→ **WHAT YOU WILL DO**
In the entries below, find every line with "this" and copy it.

→ **Data entries**

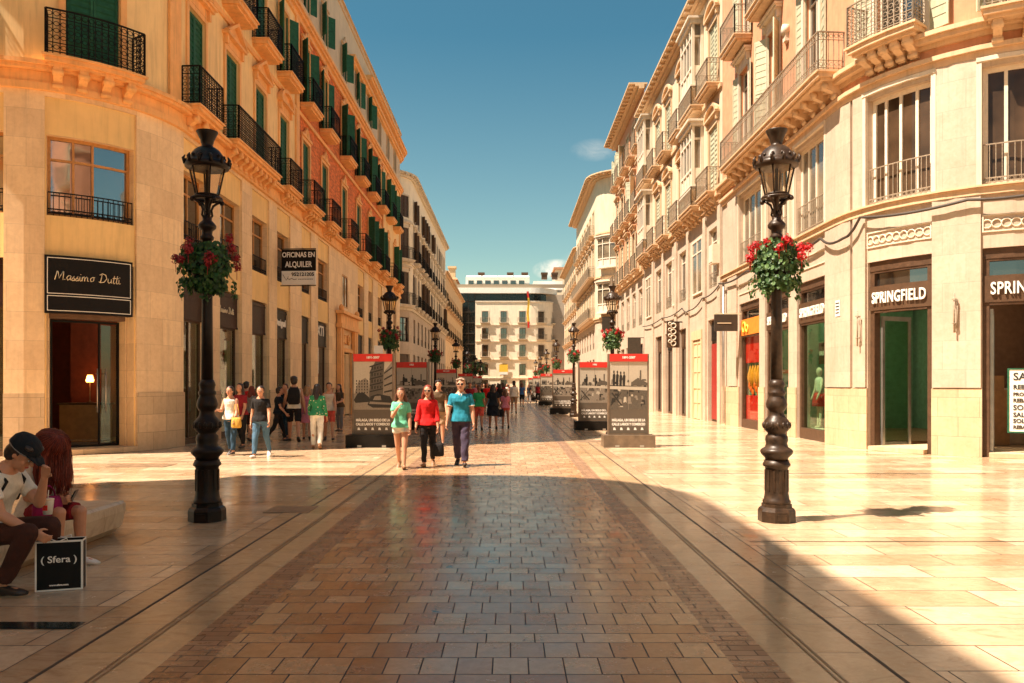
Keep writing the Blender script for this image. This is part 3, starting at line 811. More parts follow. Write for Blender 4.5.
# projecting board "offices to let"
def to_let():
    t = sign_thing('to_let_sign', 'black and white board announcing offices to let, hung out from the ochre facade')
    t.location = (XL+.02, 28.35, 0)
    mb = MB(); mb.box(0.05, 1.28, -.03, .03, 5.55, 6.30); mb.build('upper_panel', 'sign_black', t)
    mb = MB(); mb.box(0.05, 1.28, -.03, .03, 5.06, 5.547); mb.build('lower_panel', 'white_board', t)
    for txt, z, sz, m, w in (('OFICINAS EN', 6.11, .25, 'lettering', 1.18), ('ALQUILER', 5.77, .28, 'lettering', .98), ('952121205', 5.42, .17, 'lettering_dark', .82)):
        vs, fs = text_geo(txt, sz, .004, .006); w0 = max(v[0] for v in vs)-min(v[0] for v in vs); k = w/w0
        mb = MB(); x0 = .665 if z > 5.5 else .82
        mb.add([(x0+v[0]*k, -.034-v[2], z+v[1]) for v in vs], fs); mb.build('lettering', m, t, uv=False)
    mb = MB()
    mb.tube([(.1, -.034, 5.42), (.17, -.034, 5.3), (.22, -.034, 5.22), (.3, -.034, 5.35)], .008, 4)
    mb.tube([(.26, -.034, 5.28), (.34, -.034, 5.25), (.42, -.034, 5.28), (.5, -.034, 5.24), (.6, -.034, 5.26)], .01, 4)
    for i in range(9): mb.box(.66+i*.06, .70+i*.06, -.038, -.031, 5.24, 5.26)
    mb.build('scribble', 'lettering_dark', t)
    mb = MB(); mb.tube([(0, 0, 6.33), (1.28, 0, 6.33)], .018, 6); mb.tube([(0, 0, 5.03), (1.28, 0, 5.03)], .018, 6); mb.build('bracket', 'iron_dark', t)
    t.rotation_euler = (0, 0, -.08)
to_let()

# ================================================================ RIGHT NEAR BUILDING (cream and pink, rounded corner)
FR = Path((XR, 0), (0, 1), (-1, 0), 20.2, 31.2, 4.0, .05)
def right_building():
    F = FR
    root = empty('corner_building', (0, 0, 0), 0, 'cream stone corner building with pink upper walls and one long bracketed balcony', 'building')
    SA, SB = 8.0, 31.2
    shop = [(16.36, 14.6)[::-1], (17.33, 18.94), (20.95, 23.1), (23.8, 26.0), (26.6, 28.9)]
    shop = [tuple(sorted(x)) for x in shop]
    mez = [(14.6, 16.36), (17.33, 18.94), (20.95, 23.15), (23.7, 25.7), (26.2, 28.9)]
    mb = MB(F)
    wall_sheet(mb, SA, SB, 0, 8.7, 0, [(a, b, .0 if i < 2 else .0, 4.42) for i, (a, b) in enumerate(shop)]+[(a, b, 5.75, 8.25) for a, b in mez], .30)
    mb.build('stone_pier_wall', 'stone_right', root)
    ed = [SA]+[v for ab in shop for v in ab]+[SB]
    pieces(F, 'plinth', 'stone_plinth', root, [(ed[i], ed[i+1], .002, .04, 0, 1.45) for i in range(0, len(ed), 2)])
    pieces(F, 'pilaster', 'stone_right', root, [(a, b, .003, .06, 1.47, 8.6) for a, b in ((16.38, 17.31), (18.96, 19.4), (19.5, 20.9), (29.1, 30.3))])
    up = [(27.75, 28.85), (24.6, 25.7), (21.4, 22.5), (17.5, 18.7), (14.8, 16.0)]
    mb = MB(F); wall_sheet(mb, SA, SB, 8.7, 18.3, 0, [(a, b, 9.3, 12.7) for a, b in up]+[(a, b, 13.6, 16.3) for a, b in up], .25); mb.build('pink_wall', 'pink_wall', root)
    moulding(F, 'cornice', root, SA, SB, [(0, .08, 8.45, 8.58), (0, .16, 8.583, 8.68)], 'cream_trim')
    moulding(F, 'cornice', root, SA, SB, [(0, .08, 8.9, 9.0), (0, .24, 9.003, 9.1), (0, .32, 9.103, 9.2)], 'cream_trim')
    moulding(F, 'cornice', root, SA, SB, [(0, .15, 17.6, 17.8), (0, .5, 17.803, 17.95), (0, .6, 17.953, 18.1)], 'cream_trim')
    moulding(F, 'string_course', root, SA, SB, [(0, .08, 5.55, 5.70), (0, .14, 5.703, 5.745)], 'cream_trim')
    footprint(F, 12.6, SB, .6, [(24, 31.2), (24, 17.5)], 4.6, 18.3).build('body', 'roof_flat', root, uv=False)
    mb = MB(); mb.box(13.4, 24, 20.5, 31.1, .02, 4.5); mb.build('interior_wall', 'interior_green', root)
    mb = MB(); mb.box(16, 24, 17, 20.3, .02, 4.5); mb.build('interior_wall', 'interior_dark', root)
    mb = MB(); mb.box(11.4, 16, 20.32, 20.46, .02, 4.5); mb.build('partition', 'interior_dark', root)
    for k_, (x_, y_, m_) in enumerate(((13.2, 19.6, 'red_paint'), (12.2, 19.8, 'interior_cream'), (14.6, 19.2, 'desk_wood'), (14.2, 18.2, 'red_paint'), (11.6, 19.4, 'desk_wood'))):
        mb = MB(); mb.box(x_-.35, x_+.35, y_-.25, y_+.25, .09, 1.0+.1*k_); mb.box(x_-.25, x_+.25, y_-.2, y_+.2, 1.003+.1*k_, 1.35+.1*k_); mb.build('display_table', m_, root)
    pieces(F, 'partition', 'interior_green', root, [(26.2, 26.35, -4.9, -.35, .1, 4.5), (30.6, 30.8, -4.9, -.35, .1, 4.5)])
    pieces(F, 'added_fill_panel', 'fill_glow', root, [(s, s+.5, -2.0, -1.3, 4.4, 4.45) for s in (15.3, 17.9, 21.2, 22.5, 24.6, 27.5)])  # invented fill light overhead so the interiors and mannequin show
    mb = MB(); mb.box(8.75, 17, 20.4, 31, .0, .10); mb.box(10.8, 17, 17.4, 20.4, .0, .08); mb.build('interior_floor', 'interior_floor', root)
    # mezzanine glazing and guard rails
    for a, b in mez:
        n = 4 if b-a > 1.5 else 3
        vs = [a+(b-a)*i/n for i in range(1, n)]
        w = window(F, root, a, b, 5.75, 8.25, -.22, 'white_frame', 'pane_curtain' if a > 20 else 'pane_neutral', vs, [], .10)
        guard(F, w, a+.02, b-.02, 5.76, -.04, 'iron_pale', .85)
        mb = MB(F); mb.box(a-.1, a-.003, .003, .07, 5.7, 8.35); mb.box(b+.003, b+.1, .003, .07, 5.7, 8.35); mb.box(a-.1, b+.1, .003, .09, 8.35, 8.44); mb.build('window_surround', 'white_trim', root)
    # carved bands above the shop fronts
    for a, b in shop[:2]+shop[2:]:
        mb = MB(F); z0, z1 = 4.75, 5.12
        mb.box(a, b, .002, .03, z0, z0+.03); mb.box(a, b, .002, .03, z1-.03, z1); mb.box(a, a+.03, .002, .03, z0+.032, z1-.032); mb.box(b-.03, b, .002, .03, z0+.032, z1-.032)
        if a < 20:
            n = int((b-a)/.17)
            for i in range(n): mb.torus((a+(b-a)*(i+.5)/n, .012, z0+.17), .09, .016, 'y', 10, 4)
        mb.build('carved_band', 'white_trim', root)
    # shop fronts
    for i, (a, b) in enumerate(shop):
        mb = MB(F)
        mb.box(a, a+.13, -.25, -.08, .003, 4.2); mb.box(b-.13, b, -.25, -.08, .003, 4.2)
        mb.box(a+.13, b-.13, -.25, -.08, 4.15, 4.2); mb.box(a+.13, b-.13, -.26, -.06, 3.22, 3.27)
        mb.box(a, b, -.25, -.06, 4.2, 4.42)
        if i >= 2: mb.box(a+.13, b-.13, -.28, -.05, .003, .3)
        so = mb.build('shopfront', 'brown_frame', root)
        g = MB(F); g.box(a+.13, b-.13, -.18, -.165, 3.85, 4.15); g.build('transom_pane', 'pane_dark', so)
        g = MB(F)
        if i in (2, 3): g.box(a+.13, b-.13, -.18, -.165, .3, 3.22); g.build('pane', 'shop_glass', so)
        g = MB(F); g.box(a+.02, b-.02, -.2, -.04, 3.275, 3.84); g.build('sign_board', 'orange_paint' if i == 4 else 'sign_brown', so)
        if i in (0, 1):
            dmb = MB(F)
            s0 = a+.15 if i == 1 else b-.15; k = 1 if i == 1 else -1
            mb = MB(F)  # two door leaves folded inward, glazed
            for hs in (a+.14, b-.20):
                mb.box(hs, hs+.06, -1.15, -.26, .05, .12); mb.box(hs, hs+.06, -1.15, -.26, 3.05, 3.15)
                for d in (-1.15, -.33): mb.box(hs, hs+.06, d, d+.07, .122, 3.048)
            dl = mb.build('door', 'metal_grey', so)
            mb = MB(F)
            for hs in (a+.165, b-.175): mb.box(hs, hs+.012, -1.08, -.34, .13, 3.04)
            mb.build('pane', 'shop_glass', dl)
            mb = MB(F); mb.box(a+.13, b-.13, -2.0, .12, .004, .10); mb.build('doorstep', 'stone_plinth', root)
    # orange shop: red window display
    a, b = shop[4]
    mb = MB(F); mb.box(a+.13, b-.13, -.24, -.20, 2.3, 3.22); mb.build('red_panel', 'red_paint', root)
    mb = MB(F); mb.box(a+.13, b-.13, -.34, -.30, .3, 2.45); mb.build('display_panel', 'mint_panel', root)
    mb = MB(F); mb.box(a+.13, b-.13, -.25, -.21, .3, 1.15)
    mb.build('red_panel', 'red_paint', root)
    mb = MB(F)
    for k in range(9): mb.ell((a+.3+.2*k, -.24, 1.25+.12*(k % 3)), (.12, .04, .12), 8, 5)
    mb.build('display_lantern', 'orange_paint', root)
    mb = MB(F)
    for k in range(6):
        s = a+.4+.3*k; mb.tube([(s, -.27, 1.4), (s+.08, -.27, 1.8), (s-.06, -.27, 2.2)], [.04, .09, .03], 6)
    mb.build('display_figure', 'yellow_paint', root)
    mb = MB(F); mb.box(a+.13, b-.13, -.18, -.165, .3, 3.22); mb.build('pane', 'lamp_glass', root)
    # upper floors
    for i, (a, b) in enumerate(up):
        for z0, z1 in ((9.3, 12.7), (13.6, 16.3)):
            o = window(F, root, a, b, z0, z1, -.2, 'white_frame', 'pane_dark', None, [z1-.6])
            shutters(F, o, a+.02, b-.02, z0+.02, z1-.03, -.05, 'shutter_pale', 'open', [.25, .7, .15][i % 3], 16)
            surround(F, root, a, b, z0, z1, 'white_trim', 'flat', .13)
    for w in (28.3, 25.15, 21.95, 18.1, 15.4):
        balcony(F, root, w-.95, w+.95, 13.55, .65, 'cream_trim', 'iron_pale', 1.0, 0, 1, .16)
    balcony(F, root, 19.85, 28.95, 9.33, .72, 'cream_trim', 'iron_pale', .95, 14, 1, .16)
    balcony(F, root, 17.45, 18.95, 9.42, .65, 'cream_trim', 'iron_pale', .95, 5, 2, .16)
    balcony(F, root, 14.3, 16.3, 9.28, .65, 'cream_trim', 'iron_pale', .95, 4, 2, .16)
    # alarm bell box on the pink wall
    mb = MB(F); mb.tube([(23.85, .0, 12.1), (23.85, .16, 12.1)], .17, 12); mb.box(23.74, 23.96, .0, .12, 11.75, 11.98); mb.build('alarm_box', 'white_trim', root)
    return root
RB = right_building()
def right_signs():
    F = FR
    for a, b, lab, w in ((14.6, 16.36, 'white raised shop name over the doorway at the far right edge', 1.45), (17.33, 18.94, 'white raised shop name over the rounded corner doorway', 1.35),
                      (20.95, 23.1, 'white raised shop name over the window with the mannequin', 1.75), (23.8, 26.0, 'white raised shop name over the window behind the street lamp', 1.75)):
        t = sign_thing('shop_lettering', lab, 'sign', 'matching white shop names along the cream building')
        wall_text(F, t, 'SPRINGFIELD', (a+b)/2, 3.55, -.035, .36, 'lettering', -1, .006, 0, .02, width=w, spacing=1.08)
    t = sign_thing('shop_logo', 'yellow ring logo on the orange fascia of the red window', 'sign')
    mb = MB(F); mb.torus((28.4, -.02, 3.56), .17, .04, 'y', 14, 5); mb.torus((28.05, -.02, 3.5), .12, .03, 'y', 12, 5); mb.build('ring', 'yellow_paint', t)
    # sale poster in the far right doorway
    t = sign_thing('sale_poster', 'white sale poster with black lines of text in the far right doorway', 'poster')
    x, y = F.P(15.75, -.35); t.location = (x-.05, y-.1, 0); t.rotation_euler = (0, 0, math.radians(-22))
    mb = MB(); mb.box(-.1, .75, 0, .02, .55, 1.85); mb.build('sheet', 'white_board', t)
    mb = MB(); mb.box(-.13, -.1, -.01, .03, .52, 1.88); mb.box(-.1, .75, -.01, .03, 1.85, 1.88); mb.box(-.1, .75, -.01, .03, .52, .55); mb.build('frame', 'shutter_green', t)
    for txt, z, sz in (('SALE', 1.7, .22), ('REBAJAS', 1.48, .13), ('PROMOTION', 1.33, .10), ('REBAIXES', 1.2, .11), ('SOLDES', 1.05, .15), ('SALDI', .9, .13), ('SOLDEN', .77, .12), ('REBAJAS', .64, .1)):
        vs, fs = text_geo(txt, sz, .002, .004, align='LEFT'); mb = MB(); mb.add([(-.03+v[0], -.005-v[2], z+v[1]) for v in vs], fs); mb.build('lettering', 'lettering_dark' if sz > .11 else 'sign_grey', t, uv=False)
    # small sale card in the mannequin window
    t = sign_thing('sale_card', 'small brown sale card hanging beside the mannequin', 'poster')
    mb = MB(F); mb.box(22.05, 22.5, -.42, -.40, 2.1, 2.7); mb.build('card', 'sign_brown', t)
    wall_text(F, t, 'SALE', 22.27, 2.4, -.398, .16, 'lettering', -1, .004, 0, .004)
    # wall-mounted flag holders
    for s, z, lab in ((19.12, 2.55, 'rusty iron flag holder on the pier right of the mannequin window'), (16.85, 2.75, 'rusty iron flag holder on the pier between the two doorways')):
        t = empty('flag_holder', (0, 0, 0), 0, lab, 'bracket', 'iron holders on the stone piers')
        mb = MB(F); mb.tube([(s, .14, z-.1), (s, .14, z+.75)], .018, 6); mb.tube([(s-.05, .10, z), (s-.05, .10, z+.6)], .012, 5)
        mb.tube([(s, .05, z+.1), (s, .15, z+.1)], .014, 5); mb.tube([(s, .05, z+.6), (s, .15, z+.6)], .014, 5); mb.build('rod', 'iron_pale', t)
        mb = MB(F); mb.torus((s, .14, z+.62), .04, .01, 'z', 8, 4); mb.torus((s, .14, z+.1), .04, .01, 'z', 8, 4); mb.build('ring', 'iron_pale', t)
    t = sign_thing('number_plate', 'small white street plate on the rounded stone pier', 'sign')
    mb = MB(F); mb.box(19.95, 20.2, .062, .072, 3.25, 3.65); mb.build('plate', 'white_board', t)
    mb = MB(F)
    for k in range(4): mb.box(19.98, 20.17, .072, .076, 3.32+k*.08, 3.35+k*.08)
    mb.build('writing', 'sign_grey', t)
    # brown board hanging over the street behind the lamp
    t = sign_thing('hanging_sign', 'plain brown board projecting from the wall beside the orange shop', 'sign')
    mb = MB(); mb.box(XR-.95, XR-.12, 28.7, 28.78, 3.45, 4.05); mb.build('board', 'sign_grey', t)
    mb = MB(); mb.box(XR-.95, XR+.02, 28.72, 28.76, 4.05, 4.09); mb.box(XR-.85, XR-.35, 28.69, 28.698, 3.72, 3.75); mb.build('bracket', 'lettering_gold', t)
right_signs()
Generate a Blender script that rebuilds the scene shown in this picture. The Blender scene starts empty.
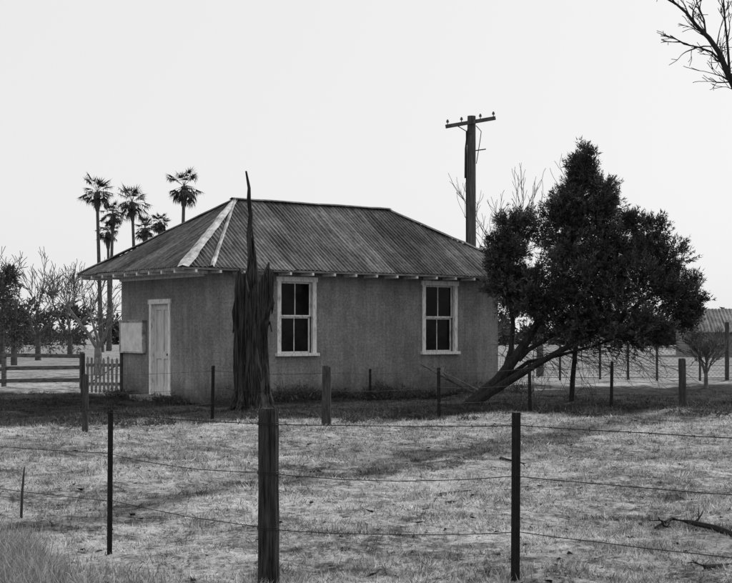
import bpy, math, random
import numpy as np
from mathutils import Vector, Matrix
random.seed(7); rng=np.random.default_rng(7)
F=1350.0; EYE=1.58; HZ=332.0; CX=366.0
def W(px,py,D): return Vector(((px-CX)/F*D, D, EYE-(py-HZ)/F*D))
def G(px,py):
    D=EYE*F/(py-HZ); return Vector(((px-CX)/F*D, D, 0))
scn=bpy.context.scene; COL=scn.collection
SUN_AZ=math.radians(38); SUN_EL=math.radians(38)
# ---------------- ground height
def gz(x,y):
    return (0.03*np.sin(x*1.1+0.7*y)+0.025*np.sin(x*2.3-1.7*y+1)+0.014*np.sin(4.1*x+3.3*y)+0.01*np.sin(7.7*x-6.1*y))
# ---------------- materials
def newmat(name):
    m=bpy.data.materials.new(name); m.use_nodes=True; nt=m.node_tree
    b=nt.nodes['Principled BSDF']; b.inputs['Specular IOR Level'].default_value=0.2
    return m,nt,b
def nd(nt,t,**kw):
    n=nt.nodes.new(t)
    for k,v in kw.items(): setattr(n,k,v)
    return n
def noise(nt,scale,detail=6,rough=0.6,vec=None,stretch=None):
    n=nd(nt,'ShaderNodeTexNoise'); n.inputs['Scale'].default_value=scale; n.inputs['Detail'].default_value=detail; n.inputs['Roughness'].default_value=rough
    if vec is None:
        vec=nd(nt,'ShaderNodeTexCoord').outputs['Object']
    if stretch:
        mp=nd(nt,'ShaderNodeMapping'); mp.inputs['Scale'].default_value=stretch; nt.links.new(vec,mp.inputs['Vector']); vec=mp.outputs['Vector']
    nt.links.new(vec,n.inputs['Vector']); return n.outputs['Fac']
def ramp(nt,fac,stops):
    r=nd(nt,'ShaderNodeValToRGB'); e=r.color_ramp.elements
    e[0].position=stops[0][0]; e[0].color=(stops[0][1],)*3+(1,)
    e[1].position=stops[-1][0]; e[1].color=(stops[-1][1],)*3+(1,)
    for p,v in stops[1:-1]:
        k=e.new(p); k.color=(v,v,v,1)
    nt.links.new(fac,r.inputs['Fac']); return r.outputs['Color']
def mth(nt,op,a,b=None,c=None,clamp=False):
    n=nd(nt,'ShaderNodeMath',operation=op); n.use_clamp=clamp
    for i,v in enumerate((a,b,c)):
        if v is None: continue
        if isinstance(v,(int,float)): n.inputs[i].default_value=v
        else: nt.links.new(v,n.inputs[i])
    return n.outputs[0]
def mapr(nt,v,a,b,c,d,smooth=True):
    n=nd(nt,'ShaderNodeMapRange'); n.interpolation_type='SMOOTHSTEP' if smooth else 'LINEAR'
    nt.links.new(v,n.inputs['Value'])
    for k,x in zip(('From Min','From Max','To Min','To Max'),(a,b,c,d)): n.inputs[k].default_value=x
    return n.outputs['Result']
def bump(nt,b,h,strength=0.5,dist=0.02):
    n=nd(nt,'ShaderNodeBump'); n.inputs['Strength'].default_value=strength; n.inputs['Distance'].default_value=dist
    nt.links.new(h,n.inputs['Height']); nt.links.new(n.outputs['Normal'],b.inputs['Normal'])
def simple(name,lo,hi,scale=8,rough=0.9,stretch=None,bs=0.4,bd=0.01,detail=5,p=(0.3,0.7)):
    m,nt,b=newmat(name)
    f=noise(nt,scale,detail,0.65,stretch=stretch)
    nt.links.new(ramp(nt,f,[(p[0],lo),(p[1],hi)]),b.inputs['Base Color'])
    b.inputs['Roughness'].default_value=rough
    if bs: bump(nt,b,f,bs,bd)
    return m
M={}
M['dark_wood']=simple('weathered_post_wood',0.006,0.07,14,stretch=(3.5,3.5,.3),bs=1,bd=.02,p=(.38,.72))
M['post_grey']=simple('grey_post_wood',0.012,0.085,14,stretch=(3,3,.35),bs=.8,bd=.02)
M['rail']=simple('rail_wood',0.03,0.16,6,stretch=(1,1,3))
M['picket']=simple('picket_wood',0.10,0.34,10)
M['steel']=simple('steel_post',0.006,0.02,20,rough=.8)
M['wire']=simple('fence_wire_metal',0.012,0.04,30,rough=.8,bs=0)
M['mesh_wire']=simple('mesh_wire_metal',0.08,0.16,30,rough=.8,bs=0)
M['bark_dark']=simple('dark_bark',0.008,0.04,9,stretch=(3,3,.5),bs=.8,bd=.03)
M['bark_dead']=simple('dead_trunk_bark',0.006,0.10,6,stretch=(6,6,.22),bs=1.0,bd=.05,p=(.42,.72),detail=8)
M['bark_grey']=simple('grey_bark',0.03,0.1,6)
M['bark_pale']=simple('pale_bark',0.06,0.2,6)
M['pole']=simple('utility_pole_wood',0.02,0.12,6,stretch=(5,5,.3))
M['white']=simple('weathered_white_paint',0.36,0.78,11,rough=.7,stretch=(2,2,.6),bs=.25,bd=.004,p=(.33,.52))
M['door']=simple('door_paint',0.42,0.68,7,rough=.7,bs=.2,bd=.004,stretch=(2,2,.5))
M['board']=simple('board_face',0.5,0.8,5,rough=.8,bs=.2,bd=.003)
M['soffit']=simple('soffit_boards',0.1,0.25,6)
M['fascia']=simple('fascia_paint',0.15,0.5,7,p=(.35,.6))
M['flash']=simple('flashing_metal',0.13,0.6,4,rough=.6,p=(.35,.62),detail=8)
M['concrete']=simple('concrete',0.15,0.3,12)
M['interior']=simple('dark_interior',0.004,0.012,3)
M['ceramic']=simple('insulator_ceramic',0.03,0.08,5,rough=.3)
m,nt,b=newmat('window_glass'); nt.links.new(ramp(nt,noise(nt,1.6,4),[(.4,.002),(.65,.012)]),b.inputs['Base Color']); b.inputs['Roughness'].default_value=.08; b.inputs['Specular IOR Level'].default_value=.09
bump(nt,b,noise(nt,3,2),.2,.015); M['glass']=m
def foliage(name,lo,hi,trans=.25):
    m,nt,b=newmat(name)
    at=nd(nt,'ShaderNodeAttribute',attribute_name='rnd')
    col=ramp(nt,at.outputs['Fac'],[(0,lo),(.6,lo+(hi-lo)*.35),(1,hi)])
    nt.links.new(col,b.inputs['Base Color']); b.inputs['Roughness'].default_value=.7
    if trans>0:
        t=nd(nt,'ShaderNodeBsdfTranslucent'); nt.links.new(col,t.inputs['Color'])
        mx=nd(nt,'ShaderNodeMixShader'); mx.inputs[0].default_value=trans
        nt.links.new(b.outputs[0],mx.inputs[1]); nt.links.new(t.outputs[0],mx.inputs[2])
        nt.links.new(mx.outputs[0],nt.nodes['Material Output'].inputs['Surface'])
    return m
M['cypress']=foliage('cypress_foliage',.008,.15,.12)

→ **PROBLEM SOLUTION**
Keep writing the Blender script for this image. This is part 3, starting at line 811. More parts follow. Write for Blender 4.5.
Generate a Blender script that rebuilds the scene shown in this picture. The Blender scene starts empty.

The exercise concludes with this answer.